My observation (correct me if I’m wrong) is that sharpe ratio does not necessarily show poor trading methods (averaging down and risking a high amount of money for small profits), while ADP does.

So look for systems with high ADP (bigger than 0.5), and high sharpe (higher than 3.5).

You can also calculate (avg win$ /avg loss$) x (profitable trades %/100).

If the reading is above 1.1, this is a good sign as well according to my observations.

To make an example:

My system X-Ray-signals.com YEN (96 trades until now) currently shows

ADP of 0.68,

Sharpe of 4.648 and

1.20 ((avg win$ /avg loss$) x (profitable trades %/100))

Of course there are some systems around here at C2 with better stats, but not a lot.

To do a quick raw evaluation of a system then I could multiply APD x Sharpe x Expectancy. The higher the result the better.

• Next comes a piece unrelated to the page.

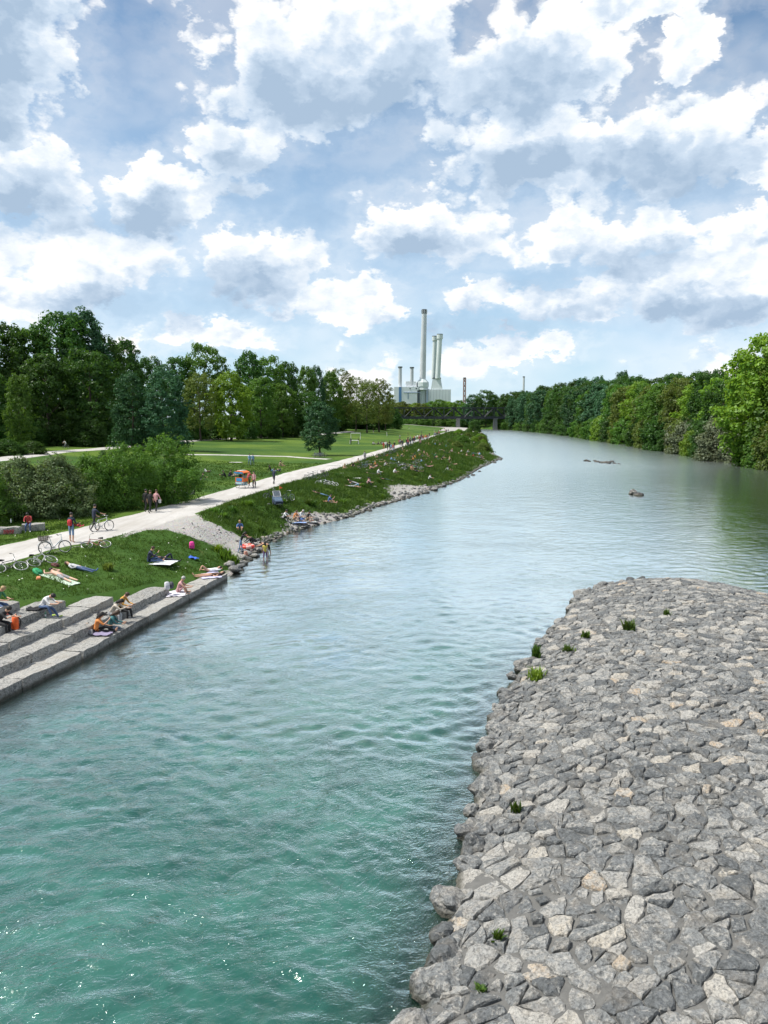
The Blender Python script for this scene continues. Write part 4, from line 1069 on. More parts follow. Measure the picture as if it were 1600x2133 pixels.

Can this site do this type of filtering. Thanks everyone. Very informative.

Just if anyone out there does not know how expectancy is calculated:

Expectancy = (Probability of Win x Average Win) - (Probability of Loss x Average Loss)

I would suggest not to use expectancy ($) in the evaluation, but - as indicated above -

(AVG Win$ / AVG Loss$) x (X %Profitable Trades/100)

Lets call this number WinFactor.

because the result - when multiplying

ADP x Sharpe x WinFactor

will be position-size neutral then. IE it would not matter if I traded 10 contracts or 1 contract. In contrast, when doing the calculation with the expectancy in $ number (instead of WinFactor), it would make a big difference.

Trading is very simple and it is very dificult. The dificult thing about trading is keeping it simple. Traders that buy positions that are going up make more money than traders that buy positions that are going down. Simply put. Buy appreciating assetts.